Two armed individuals targeted a New Jersey kosher grocery in an attack that killed six people including the shooters, public safety officials said on Wednesday.

A police shootout with two people armed with high-powered rifles erupted after midday on Tuesday in Jersey City, New Jersey. The six dead included three civilians, one police officer and both shooters, authorities said.

The four-hour gun battle at the Jewish JC Kosher Supermarket erupted after the pair shot the police officer at a nearby cemetery, which they fled in a white van.

“They exited the van and they proceeded to attack this location in a targeted manner,” Jersey City Public Safety Director James Shea told a morning news conference. “With the amount of ammunition they had, we have to assume they would have continued attacking human beings if we hadn’t been there.”

He did not comment on why the grocery was targeted but said the shooters appeared to choose it rather than other people or locations on the street.

An NBC New York report named the shooters as David Anderson and Francine Graham. Anderson was described as a “one-time follower of the Black Hebrew Israelite movement.”

The New York Times reported that a suspect involved in the shooting had posted antisemitic and anti-police messages online and cited law enforcement officials as saying investigators believed the attack was motivated by those sentiments.

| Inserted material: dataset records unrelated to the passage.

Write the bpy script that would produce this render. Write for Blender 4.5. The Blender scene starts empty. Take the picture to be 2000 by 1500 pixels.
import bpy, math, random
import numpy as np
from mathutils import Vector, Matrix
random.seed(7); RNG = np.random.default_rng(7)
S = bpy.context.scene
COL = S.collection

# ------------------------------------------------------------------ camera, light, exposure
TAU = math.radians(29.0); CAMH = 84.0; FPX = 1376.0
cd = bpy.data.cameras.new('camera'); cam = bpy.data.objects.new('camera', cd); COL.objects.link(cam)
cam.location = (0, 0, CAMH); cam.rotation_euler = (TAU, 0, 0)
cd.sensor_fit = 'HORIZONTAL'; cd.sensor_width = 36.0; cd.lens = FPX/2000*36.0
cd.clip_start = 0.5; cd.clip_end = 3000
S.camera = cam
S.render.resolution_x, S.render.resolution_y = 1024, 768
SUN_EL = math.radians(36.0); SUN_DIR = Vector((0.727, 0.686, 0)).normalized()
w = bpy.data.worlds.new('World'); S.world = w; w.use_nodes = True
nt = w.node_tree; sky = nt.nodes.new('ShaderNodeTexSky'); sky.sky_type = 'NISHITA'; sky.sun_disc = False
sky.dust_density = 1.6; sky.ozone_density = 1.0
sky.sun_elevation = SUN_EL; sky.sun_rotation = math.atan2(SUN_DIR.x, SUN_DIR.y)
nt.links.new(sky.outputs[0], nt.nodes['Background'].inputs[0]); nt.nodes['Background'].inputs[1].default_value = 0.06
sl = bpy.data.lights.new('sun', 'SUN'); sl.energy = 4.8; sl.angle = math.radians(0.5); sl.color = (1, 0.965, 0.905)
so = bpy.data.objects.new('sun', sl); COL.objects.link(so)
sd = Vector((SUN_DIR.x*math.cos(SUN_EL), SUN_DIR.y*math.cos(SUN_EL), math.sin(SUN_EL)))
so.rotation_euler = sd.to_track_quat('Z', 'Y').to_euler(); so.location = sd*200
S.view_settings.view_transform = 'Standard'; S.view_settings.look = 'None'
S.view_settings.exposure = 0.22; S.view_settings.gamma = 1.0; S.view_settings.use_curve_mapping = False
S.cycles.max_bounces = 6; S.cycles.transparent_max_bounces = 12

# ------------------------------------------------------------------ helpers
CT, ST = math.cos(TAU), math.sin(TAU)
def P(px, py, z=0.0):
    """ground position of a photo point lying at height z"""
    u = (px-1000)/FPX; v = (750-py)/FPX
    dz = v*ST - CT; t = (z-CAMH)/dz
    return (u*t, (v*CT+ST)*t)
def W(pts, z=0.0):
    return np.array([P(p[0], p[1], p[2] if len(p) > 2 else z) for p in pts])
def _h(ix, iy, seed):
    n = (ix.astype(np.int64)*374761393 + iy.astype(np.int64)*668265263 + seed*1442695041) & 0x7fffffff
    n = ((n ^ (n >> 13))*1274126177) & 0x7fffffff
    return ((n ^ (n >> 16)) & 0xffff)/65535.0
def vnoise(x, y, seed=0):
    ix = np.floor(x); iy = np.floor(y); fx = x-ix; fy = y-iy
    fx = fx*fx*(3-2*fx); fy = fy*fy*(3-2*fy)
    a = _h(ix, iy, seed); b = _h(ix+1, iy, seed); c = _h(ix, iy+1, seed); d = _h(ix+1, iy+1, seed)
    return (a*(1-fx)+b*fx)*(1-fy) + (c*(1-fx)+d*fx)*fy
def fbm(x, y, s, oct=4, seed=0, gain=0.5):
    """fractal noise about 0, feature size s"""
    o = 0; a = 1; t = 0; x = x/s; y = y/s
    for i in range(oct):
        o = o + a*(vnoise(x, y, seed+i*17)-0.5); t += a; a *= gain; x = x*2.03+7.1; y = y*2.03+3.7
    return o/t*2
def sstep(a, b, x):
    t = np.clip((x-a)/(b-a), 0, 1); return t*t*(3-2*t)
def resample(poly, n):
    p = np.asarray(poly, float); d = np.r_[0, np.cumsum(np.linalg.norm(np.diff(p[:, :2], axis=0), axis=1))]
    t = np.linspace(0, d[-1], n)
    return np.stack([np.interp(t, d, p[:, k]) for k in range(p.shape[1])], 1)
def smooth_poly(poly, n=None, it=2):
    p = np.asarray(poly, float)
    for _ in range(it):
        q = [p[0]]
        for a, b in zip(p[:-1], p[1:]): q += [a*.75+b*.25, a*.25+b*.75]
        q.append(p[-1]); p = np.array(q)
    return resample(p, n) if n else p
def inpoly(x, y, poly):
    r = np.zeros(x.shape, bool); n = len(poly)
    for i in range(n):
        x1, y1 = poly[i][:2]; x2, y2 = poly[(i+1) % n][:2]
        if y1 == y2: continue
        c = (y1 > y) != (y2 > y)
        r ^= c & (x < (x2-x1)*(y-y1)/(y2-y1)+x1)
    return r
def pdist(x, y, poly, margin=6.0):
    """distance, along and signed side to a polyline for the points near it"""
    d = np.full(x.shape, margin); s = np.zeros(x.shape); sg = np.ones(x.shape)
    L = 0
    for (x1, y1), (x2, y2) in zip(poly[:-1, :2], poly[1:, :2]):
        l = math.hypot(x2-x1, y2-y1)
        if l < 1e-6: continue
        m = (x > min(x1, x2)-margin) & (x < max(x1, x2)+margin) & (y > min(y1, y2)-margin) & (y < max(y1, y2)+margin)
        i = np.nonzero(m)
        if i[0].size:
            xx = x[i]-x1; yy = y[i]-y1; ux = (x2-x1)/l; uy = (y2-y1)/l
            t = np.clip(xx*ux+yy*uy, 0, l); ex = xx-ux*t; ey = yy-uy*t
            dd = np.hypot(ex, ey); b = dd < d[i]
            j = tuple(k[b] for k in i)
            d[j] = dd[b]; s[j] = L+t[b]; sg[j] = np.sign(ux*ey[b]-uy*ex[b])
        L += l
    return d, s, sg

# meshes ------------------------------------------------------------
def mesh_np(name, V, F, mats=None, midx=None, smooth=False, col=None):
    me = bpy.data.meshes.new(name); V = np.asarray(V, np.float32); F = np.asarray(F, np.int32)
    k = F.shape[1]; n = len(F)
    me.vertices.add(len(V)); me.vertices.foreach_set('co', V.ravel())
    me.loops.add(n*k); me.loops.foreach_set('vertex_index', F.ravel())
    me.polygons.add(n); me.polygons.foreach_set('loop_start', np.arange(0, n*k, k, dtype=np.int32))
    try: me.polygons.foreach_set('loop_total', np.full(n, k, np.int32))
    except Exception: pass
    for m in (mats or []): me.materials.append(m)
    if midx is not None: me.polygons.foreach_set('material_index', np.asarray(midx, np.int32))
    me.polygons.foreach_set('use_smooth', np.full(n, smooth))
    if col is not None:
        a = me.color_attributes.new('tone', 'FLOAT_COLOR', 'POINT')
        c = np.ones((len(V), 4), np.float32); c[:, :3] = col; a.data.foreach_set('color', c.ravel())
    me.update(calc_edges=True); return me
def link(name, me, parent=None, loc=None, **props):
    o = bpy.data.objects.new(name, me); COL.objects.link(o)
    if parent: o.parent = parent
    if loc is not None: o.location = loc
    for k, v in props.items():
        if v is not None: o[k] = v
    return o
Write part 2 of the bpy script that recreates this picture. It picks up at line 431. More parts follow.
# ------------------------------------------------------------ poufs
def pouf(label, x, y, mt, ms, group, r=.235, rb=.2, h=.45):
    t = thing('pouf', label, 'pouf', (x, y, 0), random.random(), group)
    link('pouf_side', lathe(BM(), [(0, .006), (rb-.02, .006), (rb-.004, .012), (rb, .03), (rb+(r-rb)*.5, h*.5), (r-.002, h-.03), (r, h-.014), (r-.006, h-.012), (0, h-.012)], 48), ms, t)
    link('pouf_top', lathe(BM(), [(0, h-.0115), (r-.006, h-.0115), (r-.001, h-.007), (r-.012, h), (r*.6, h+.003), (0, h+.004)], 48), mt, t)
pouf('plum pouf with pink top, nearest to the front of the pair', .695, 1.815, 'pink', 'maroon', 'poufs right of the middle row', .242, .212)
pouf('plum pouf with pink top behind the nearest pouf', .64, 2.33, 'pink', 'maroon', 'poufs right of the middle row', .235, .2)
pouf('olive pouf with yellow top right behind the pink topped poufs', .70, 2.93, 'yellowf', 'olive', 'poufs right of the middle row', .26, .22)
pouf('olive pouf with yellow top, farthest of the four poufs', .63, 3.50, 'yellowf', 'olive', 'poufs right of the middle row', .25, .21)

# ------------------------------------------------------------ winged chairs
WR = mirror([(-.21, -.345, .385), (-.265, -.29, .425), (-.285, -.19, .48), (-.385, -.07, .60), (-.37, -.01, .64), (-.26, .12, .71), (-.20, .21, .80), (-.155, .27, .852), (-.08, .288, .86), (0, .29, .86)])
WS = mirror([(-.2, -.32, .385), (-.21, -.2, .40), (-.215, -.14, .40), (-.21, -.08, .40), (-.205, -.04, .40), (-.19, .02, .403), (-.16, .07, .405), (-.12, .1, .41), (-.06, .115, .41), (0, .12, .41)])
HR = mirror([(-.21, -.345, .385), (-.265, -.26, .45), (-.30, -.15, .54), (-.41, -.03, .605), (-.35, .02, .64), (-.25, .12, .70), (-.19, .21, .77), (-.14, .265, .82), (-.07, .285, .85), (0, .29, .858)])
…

Jersey City officials were not immediately available for comment.

Jersey City Mayor Steven Fulop ordered police to be on high alert to protect Jewish neighborhoods following the attack.

“Due to an excess of caution the community may see additional police resources in the days/weeks ahead,” Fulop wrote. “We have no indication there are any further threat(s).”

New York City Mayor Bill de Blasio tweeted that while there was no known specific threat to that city, he had placed city police on high alert to protect Jewish residents.

“Tonight NYPD assets are being deployed to protect key locations in the Jewish community,” he said late Tuesday.

Police had said earlier on Tuesday they believed the kosher grocery was randomly singled out by the shooters.

Some local media reported the initial confrontation between the suspects and police near the Jersey City cemetery, about a mile away from the supermarket, was linked to a previous homicide investigation.

The dead police officer, Joseph Seals, was shot at the cemetery shortly before the shootout around the grocery began.

The civilians who died were identified as Leah Mindel Ferencz, 33, and Moshe Hirsch Deutsch, 24 — both members of the local Jewish community — as well as Douglas Rodriguez, a 49-year-old store employee who was an Ecuadorian native.